Bisnis.com, JAKARTA – Sebagai seorang profesional, mungkin Anda pernah bergabung di sebuah tim khusus yang dibentuk manajemen perusahaan untuk sebuah maksud tertentu yang ambisius.
Bahkan bisa jadi tim tersebut juga melibatkan beberapa anggota lain yang berada di grup perusahaan yang sama di luar negeri. Tim ini sangat diandalkan oleh manajemen untuk menghasilkan sesuatu yang ‘wah’ dan bersifat ‘terobosan’ guna mengantisipasi persaingan bisnis yang makin ketat.
Ibarat tim impian atau the dream team yang sepak terjangnya dinantikan manajemen puncak, karena beranggotakan orang-orang yang jago di bidangnya. Persoalannya, bagaimana tim ini membuktikan kinerjanya? Bagaimana ‘seni’ mengemas tim semacam itu?
Di era new normal yang makin serba digital dan virtual serta penuh disrupsi seperti saat ini, konsep tim pun berubah drastis menjadi jauh lebih lentur dibandingkan dengan era sebelumnya yang masih sangat mengandalkan pertemuan secara fisik.
Kini bukan hal aneh bila seorang ketua tim sebuah perusahaan multinasional papan atas yang bermarkas di New York, Amerika Serikat, misalnya, memiliki anggota yang tersebar di berbagai negara dan tetap mampu memimpin ‘pasukannya’ bekerja dengan baik.
Dalam kondisi demikian, istilah ‘kerja sama’ mulai kehilangan makna kecuali bila sebelumnya organisasi atau manajemen mengambil langkah-langkah untuk membangun apa yang disebut ‘budaya kolaborasi’ (collaborative culture). Apalagi, keberagaman dalam sebuah tim bisa memicu persoalan serius jika masing-masing anggota tidak saling menghargai dan menerima satu sama lain apa adanya.

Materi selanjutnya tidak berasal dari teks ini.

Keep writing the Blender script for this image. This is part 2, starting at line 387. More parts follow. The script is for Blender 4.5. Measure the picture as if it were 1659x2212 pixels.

Oleh sebab itu the dream team jangan sampai menjadi the dreaming team? Apa yang membedakan? Lynda Gratton dan Tamara J. Erikson, keduanya pakar manajemen, pernah melakukan penelitian mengenai ‘perilaku tim’ yang tersebar di 15 organisasi multinasional.
Mereka menemukan adanya ‘kelainan’ yang melingkupi tim. Di atas kertas tim tersebut bisa dibilang ‘impian’ (the dream team). Namun sungguh disayangkan pekerjaannya tidak kunjung beres.
Dari riset mereka diketahui bahwa masing-masing anggota tim ternyata tidak mau saling berbagi (sharing) pengalaman dan ilmu untuk mencari solusi suatu masalah. Artinya, ‘tim impian’ pun bisa saja mandul sehingga tak ubahnya pemimpi belaka (the dreaming team).
Resep membentuk tim yang andal sebenarnya tidak terlalu sulit. Satu hal yang patut diingat sebelum melangkah lebih jauh adalah manajemen jangan sampai terjebak pada ‘keragaman’ hanya karena ingin dianggap ‘populis’.
Ingat, tim yang produktif dan inovatif biasanya dikomandani oleh orang-orang yang berorientasi pada dua hal sekaligus, yaitu tugas (task) dan hubungan antar manusia (relationship).
Kuncinya memang terletak pada ada atau tidaknya budaya kolaborasi. Bukan saja ada tetapi juga solid. Tidak hanya di kantor pusat tetapi juga meluas hingga menjangkau seluruh komponen manajemen perusahaan multinasional itu berada.
Ada contoh klasik yang mendunia mengenai kesuksesan the dream team meski bukan di dunia korporasi. Itulah julukan bagi tim bola basket pria Amerika Serikat yang berlaga pada Olimpiade 1992.
Sebuah tim yang bertabur bintang karena beranggotakan para pemain profesional aktif dari National Basketball Association (NBA). Tim tersebut telah digambarkan oleh jurnalis di seluruh dunia sebagai tim olahraga terhebat yang pernah dibentuk.
Di dunia bisnis, Anda punya tim semacam itu?